[Some records]

====

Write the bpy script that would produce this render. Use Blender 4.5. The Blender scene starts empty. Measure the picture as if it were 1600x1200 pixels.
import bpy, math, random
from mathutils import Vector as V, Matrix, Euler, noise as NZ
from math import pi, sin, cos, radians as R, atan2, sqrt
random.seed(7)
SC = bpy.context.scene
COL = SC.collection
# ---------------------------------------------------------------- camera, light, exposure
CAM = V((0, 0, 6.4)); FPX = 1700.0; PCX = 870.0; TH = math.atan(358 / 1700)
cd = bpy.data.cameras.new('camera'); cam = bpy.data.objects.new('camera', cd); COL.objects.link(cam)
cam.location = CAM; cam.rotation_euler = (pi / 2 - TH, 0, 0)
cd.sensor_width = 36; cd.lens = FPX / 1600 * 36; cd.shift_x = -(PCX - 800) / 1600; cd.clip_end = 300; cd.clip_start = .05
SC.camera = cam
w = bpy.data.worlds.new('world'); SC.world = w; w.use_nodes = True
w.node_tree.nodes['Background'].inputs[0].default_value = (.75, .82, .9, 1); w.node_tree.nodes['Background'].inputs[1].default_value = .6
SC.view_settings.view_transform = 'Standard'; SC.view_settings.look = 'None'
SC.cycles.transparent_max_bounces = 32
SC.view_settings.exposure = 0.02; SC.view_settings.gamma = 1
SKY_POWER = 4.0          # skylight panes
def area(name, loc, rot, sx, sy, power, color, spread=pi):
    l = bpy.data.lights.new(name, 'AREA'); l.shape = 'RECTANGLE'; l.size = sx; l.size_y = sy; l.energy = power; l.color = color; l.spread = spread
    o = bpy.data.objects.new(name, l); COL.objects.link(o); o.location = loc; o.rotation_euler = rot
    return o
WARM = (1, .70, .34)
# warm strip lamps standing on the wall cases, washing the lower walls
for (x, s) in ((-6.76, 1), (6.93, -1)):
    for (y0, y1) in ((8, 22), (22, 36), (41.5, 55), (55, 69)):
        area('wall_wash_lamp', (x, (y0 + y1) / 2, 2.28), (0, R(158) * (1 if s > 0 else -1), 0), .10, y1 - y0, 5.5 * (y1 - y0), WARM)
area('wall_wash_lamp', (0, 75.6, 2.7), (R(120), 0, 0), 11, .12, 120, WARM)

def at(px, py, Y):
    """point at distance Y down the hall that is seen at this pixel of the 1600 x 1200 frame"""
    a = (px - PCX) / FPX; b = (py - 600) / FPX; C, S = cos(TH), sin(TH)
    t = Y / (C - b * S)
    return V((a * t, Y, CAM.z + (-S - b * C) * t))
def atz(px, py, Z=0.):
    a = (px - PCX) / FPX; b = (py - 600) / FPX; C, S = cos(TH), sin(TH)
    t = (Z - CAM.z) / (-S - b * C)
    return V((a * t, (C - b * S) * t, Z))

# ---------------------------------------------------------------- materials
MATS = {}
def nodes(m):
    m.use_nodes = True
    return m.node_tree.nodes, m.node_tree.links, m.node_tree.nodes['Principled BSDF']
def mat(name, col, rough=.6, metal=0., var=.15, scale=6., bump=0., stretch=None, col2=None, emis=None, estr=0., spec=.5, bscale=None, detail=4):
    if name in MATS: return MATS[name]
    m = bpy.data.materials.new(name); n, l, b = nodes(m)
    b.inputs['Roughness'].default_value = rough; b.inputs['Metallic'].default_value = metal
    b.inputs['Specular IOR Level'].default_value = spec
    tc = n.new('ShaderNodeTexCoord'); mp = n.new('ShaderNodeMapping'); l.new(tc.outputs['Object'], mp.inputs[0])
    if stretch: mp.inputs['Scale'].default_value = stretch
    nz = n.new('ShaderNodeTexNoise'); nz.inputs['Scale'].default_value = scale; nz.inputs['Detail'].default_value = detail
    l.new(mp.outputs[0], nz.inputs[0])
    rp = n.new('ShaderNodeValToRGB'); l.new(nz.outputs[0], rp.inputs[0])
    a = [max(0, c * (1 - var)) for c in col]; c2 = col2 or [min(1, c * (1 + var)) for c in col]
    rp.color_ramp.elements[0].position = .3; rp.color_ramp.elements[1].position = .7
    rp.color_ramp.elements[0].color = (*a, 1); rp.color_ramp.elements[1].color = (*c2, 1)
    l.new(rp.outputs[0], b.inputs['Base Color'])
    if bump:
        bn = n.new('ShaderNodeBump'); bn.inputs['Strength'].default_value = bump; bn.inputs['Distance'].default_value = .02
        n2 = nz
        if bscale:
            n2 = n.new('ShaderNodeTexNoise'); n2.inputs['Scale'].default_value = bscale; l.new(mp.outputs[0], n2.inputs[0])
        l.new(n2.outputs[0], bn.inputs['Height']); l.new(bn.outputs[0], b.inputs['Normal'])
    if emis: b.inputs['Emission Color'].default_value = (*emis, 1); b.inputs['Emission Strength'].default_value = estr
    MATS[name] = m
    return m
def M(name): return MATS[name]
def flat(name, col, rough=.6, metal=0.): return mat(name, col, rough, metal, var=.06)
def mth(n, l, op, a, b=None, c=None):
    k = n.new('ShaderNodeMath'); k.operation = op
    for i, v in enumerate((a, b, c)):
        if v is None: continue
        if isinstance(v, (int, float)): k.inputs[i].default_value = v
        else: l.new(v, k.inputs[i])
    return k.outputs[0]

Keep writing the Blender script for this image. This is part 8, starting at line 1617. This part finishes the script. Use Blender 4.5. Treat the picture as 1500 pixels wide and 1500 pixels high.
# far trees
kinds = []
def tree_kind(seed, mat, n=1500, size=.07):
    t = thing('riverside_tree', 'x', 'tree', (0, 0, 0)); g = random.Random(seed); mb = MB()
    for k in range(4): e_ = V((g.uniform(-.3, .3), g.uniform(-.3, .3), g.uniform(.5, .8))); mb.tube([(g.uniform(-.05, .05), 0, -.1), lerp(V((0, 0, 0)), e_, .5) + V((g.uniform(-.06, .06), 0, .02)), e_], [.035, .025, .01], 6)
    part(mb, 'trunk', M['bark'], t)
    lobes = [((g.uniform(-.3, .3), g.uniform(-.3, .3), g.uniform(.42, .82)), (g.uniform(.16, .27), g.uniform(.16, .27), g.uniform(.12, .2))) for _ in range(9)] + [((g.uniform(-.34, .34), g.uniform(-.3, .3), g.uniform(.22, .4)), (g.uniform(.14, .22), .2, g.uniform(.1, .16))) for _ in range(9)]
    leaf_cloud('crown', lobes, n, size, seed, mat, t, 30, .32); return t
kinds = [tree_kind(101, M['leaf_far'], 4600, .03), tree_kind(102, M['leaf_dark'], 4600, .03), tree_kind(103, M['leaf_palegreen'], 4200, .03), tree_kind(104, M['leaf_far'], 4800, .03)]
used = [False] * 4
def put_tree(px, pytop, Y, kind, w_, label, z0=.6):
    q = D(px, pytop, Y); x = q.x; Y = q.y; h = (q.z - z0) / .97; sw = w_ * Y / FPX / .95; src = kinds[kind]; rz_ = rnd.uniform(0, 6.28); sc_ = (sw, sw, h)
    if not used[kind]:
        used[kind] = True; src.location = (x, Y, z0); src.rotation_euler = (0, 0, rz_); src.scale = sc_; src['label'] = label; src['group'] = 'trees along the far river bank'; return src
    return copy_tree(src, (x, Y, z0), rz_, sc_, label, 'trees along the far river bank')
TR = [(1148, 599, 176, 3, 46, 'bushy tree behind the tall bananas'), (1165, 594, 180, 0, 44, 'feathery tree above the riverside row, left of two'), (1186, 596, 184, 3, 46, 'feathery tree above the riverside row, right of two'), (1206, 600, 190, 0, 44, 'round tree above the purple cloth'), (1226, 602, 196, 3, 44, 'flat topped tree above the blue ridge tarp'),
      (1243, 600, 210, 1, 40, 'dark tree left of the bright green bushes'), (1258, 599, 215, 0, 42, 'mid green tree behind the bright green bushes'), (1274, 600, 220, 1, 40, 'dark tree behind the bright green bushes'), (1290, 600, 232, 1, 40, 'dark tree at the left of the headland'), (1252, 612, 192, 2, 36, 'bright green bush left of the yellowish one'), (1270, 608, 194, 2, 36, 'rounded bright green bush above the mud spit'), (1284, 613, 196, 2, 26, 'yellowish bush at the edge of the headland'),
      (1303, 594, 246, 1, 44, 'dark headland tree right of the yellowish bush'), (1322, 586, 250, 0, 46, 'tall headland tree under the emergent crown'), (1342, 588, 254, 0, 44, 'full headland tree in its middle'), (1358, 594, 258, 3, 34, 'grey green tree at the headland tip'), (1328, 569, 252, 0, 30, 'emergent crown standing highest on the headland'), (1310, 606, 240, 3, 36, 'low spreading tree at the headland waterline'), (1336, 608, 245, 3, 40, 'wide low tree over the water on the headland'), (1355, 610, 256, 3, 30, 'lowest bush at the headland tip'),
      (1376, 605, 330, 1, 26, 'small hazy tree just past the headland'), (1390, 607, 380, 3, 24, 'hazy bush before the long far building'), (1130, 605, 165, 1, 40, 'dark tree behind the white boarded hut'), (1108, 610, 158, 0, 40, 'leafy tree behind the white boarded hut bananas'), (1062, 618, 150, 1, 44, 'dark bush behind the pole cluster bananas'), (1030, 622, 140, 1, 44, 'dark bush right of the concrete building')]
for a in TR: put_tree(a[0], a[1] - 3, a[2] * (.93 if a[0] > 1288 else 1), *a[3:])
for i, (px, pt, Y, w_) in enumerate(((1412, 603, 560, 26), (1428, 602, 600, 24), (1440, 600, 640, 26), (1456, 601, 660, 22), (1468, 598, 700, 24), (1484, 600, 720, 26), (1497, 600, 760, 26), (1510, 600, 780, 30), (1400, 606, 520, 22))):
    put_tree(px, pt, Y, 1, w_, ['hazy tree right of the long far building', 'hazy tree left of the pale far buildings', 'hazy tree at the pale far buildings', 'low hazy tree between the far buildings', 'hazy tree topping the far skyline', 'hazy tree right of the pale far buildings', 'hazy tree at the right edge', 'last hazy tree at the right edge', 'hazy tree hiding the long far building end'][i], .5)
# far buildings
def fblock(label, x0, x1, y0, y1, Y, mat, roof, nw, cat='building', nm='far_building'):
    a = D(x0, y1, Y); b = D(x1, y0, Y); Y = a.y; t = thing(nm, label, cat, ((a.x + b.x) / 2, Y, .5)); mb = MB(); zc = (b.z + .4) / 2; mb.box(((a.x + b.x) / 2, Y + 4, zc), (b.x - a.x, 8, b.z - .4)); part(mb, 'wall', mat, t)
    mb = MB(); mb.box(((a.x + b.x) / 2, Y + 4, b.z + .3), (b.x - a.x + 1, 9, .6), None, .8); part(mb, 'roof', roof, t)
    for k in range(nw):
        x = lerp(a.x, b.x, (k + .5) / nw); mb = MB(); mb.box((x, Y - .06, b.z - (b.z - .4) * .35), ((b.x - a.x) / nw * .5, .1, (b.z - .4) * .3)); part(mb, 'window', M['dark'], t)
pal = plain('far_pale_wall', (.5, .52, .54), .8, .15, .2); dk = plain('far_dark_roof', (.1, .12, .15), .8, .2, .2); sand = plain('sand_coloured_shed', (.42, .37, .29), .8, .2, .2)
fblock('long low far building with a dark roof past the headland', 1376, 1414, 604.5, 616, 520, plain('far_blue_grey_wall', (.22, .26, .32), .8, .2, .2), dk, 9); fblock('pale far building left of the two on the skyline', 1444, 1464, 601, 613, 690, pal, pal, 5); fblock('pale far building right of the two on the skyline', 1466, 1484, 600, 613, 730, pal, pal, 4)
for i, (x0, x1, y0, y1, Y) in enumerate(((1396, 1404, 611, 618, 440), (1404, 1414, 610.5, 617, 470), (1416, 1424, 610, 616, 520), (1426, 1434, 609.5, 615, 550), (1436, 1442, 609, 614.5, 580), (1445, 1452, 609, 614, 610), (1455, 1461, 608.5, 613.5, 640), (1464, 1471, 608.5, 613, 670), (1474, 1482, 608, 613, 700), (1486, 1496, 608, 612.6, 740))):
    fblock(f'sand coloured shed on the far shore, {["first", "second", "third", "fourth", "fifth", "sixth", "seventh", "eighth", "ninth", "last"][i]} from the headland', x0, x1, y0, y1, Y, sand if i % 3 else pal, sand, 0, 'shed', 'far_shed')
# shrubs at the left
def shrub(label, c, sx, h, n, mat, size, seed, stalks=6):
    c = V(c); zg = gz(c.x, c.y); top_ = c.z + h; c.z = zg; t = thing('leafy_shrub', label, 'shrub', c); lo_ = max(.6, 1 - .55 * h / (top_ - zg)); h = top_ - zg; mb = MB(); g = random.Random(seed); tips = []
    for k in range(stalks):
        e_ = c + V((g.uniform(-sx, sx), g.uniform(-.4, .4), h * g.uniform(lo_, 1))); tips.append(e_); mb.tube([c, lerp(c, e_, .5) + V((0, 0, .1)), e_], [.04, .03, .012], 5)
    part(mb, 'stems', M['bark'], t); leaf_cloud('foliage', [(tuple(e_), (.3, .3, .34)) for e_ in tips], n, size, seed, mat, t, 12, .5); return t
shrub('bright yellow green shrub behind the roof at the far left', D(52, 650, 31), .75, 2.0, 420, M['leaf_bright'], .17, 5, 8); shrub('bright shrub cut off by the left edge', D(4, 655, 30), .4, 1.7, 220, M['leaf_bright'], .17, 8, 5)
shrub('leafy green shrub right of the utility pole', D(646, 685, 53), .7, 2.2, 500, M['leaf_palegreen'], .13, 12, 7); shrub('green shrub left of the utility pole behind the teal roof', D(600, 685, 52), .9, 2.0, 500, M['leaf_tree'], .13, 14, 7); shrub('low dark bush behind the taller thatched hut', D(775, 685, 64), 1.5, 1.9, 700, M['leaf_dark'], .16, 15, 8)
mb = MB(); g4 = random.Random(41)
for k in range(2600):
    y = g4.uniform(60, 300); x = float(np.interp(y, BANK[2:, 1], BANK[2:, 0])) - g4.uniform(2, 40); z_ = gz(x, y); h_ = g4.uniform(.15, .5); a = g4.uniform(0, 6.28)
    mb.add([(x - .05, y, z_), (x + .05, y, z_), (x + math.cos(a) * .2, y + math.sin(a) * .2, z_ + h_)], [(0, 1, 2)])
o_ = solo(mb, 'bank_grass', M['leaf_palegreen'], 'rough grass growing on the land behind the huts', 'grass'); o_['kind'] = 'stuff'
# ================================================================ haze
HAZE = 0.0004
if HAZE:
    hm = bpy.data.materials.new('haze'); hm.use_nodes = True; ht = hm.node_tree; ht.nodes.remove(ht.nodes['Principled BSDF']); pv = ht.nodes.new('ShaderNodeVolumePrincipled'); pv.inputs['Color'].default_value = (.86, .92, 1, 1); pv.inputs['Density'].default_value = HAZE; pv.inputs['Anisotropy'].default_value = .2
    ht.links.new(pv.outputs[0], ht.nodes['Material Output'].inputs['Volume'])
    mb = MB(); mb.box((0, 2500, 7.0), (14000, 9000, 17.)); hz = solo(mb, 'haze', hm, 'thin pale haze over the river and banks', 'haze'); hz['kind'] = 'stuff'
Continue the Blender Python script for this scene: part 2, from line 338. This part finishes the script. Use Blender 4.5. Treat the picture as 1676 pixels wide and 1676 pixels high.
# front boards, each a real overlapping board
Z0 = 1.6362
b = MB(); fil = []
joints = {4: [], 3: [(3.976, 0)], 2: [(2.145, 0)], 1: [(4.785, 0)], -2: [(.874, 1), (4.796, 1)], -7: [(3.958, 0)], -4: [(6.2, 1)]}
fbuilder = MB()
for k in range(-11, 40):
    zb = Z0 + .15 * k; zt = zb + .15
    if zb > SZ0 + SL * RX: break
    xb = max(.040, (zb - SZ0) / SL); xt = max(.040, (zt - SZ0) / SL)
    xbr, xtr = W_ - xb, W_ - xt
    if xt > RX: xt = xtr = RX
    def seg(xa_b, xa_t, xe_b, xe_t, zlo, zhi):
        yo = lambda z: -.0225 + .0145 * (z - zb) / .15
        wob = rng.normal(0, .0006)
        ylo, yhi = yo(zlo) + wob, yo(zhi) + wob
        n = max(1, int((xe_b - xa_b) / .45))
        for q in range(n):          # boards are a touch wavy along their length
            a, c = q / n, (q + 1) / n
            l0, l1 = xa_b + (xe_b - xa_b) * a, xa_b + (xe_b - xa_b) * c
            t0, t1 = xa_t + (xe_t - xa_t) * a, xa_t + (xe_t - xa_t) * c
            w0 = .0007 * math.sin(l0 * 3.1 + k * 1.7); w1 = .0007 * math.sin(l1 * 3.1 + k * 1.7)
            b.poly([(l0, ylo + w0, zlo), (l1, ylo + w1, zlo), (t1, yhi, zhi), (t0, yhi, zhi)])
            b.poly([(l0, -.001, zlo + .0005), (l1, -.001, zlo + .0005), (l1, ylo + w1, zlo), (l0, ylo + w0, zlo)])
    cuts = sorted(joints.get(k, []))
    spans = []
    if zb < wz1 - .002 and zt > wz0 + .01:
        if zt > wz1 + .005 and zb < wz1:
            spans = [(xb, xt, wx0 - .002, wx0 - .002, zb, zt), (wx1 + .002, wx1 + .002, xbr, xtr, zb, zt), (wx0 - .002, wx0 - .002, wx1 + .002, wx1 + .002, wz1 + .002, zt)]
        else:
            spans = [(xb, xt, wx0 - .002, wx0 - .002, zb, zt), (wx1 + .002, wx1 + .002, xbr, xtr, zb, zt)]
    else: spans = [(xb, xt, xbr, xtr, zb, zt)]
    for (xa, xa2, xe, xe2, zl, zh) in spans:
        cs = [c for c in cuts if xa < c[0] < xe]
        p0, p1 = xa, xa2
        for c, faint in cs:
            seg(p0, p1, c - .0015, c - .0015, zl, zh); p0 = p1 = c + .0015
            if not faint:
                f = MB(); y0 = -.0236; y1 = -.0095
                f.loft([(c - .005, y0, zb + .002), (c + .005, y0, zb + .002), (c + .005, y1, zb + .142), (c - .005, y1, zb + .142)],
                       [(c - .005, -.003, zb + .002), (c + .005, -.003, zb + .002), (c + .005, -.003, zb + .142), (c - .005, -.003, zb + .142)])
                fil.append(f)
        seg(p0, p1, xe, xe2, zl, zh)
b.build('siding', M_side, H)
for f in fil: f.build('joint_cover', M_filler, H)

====

◆ AIM ◆
Tally the lines above that contain the word "scene", and reply with only the number.

◆ RESULT FOR THIS EXERCISE ◆
3